***** STORED DATA *****

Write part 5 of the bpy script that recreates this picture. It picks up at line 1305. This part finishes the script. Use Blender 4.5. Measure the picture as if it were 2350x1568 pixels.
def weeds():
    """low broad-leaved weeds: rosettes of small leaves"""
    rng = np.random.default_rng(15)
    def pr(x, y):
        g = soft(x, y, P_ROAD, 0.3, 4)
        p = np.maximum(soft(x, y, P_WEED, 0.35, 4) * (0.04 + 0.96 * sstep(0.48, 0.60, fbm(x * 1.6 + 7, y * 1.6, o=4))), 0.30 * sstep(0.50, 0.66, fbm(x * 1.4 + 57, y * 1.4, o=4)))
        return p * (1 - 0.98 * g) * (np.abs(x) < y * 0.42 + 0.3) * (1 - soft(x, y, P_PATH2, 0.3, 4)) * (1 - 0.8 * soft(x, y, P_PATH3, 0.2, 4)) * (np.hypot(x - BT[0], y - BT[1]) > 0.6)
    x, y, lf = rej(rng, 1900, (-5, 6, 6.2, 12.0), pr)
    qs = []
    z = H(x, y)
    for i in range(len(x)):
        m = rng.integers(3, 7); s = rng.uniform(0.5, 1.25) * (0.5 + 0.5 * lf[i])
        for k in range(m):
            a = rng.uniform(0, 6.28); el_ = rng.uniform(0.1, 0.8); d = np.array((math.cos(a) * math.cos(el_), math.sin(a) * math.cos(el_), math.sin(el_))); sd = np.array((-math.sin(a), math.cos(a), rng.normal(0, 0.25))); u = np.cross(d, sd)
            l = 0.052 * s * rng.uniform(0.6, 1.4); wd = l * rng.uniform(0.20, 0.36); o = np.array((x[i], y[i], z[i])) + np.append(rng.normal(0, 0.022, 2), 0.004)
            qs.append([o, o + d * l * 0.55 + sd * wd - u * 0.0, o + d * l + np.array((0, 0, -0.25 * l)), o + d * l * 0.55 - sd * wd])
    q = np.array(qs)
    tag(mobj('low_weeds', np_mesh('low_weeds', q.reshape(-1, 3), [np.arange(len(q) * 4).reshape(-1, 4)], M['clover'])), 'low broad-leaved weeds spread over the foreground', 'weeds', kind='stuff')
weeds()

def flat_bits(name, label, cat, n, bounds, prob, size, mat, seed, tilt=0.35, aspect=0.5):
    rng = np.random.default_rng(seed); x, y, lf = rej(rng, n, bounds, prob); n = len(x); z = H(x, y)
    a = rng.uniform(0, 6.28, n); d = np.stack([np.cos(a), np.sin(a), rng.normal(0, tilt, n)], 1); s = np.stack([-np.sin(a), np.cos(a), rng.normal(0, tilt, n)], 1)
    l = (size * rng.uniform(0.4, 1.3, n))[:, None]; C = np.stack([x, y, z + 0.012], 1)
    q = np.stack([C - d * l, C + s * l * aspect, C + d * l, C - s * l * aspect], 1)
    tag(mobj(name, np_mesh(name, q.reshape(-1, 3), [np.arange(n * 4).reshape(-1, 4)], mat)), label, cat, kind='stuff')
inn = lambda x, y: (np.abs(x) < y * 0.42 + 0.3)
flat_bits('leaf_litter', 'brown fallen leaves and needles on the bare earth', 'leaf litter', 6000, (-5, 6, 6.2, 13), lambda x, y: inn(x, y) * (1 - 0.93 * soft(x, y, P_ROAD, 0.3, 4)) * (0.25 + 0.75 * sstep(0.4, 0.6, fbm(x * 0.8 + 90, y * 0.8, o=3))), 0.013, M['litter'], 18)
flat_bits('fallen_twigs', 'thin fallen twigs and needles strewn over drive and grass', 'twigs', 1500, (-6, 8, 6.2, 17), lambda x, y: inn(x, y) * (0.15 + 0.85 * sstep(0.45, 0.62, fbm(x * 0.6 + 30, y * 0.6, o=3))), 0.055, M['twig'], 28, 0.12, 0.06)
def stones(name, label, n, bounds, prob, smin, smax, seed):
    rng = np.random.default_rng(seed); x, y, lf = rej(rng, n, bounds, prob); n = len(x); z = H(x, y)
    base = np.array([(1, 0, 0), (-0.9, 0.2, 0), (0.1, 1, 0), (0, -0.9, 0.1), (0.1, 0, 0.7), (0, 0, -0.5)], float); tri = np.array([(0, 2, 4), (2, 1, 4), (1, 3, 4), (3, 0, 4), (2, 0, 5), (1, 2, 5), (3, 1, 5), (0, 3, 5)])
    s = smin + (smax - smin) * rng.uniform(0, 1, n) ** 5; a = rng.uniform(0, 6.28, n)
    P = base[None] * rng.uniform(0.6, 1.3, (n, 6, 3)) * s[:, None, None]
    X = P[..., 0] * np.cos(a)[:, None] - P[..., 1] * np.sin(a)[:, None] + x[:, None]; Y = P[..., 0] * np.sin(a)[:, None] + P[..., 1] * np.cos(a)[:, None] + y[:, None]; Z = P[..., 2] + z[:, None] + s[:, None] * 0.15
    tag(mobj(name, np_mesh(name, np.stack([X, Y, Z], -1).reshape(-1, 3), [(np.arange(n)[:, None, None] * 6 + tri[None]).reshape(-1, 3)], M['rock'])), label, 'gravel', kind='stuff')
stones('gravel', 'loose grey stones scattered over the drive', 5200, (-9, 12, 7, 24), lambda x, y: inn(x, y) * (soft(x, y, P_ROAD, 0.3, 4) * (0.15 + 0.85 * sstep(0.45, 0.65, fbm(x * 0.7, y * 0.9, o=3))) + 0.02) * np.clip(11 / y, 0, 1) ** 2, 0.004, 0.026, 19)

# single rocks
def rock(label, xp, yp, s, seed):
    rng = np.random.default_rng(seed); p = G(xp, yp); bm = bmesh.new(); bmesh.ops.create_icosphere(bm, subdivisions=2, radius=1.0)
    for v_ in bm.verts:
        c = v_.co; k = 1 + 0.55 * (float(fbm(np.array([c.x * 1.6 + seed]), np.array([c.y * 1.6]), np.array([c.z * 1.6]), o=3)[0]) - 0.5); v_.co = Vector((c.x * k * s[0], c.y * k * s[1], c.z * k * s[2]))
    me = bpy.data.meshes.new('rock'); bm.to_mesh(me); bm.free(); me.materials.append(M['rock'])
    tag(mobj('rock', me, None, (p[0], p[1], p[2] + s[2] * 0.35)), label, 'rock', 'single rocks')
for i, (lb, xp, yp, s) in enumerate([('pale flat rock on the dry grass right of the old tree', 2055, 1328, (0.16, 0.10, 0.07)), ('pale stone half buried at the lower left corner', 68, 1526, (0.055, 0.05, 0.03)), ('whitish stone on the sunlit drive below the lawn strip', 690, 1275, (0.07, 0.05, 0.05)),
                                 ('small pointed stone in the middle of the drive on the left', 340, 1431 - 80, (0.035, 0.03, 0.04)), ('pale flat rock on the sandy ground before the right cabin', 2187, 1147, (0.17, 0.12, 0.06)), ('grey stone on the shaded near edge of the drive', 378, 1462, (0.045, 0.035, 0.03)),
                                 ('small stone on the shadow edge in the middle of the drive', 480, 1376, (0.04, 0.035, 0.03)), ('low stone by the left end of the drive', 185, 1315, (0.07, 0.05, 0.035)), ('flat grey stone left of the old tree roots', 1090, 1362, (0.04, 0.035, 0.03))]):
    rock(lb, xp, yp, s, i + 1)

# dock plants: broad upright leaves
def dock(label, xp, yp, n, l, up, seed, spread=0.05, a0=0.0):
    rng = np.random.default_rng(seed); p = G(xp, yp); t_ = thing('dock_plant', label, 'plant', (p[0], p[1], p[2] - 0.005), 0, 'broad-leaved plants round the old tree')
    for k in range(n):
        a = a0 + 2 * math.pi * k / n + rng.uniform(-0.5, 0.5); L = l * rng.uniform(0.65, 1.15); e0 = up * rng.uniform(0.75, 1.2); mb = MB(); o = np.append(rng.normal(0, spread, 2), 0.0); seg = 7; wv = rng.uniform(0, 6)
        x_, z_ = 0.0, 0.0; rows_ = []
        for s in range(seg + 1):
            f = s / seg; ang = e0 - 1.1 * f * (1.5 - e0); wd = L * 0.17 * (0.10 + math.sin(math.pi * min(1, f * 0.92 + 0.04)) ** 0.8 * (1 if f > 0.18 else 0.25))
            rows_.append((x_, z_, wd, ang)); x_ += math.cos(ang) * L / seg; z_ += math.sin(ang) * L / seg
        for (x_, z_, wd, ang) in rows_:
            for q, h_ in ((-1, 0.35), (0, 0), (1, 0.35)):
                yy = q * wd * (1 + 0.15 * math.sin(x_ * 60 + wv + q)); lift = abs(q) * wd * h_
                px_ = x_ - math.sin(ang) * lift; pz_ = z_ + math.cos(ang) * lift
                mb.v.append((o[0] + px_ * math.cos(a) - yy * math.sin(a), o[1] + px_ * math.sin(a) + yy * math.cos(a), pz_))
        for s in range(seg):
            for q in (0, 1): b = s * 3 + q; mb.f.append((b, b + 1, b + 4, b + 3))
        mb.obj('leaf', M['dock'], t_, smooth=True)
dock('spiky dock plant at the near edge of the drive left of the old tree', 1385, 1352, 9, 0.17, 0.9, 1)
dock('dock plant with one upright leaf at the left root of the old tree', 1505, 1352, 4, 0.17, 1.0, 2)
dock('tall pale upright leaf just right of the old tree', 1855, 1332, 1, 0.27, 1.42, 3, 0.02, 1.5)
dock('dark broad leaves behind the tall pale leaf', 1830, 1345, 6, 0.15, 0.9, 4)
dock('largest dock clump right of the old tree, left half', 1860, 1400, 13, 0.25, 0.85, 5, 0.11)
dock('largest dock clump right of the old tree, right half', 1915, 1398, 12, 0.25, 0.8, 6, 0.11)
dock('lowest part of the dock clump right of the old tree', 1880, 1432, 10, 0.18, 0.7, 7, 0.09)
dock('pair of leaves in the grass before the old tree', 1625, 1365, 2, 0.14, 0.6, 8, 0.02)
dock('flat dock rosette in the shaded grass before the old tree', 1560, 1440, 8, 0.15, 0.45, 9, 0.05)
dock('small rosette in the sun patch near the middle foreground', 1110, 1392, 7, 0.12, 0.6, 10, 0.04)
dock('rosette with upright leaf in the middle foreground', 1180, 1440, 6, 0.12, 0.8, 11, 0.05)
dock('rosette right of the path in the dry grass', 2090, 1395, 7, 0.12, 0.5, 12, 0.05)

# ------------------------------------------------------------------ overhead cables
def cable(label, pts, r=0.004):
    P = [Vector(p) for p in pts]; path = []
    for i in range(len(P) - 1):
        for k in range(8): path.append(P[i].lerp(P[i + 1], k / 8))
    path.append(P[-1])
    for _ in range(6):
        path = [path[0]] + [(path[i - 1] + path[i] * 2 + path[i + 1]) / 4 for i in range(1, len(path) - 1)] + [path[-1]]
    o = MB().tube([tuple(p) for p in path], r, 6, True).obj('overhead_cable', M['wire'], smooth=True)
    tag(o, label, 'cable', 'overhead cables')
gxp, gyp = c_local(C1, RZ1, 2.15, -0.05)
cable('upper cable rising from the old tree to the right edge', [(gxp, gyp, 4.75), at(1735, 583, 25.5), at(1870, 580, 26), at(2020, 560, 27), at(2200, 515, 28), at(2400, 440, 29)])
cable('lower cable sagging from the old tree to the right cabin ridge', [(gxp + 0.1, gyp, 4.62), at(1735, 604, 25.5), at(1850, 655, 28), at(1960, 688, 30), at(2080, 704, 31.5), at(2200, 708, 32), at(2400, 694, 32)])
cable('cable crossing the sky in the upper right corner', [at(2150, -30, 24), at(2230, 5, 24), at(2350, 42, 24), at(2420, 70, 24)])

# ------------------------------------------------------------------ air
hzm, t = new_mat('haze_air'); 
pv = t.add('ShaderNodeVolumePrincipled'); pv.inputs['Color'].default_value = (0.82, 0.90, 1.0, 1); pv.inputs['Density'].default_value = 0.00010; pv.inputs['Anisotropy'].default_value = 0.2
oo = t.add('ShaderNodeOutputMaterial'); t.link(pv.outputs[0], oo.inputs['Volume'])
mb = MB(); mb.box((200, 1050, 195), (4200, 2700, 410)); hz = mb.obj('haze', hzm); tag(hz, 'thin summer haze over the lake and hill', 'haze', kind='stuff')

*****

YOUR INSTRUCTIONS: Gather every line from the listing above in which "part" appears, and copy those lines.

ANSWER:
Write part 5 of the bpy script that recreates this picture. It picks up at line 1305. This part finishes the script. Use Blender 4.5. Measure the picture as if it were 2350x1568 pixels.
dock('lowest part of the dock clump right of the old tree', 1880, 1432, 10, 0.18, 0.7, 7, 0.09)